For simple quantum mechanical entities, like an electron or an alpha particle, there exists a measurable probability to pass a barrier because the probability is non zero. It is called the tunneling effect.

tunneling

It is worth reading the link to get a feeling of the complexity of the set up, even for one quantum mechanically described particle. Note that the energy level is the same, inside and outside the barrier.

The human body is composed out of ~10^23 particles (Avogadro's number). The wall will have orders of magnitude more in the proposed path through the wall. It is not possible to represent in a simple manner as in the image above the wave function of the system "human+wall" but a formalism exists, the density matrix, which allows for a many body representation. The density matrix formalism, gives that the probability of a complex object to tunnel through the wall barrier is effectively zero.

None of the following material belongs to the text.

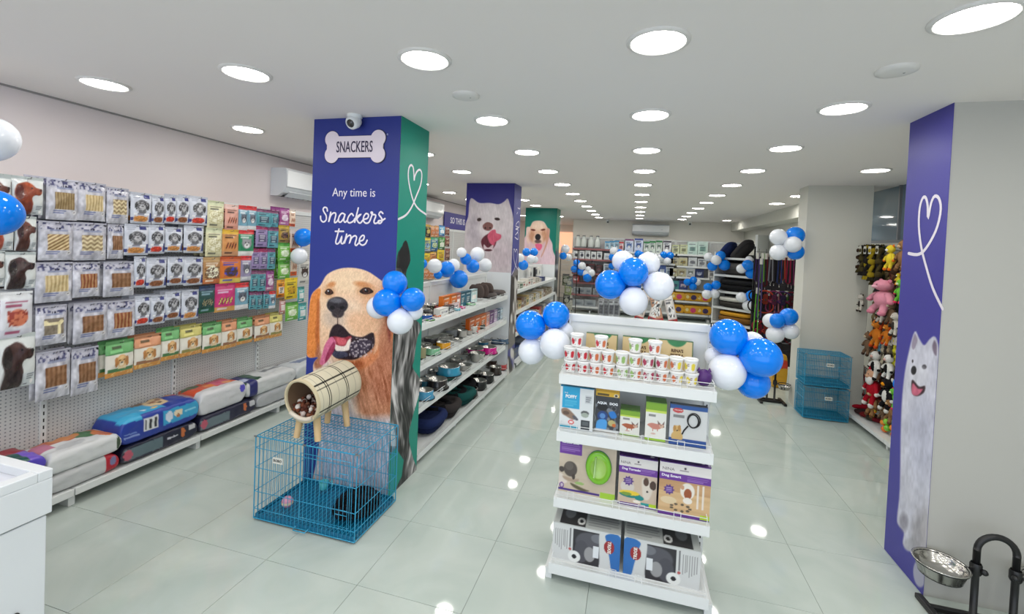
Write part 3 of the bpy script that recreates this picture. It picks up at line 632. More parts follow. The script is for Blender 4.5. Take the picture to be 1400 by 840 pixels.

One can have an intuitive grasp on this as even for simple states as in the above example, the phases have to be kept in the wavefunction formalism. When one is dealing with orders of 10^23 the probability of all the phases to be just right for penetration is effectively zero.

anna v
  • 233,453
  • So is it possible or not possible? Is the elegant universe quote in http://ask.metafilter.com/67692/Theory-solids-passing-through-solids wrong? Or is it true that the "force" between would prevent such an occurence, per ask.metafilter.com/171748/Phasing-through-solid-matter-Fact-or-Crap ? – Pacerier Aug 27 '17 at 19:35
  • @Pacerier effectively zero means "not possible" . – anna v Aug 28 '17 at 03:25
2

This is impossible with any academically known technologies. But, theoretically it is possible with extremely vanishingly small probability in a Universe. But, we don't know if in a Multiverse there will be any overlappings among an object's wavefunctions living simultaneously in different Universes. As of now, we don't know if we are in a Universe or in a Multiverse. But, if it turns out to be a Universe, then you can safely assume that the probability is zero.